Kentucky law requires this change of hands once the weapons are no longer needed in a given investigation. Often times, KSP then sells them at auctions. Profits are used in large part to fund extra equipment at agencies across the state.

"Too often, these confiscated guns find their way back onto the streets where they are used again to commit crimes. This is absurd and dangerous," Greenberg said, also referencing the incident seven months prior when he was shot at multiple times in his campaign office.

"It's the right thing to do for our police who are working so hard to remove illegal guns from our streets, and it's the right thing for our entire city," he said.

Read Greenberg's full 'New Direction' action plan:

Meanwhile, Republican mayoral candidate and current Jeffersontown Mayor Bill Dieruf chose not to respond directly to Greenberg's proposal on stolen guns. Instead, in a statement, he cited reasons he believes Greenberg isn't fit for the position and lacks experience as an elected official.

This comes a day after Dieruf held a news conference of his own, pushing for the U.S. Department of Justice to release its investigative report into LMPD's "patterns and practices" and Metro Government before the election.

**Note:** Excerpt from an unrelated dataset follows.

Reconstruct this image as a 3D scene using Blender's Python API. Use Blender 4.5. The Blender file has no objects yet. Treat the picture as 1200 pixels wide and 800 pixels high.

He also called for Mayor Greg Fischer and LMPD Chief Erika Shields to be transparent with the public on all updates they've received from the DOJ throughout the last 18 months.

"Just give us the findings you are aware of," Dieruf said Tuesday. "They have gone through crisis after crisis here, and nothing has changed."

RELATED: Mayoral candidate calls on DOJ to release report on city, LMPD

A spokesperson for Mayor Greg Fischer's office told WHAS11 that they haven't seen the DOJ's report or any of the department's findings.

When also asked about the federal probe Wednesday, Greenberg said if a negotiated consent decree were the result, his administration would use it as a framework for reform.

"I think it's critical that we work with the DOJ to implement that plan," he said.

When asked, neither Dieruf nor Greenberg have indicated whether they'd retain Chief Shields as head of LMPD or appoint someone new. However, on Wednesday, Greenberg said he's "rooting for her success."

Dieruf continues to say if elected, he'd bring over Jeffersontown PD Chief Rick Sanders in some capacity. But as of being asked Tuesday, he hasn't said what that role could be.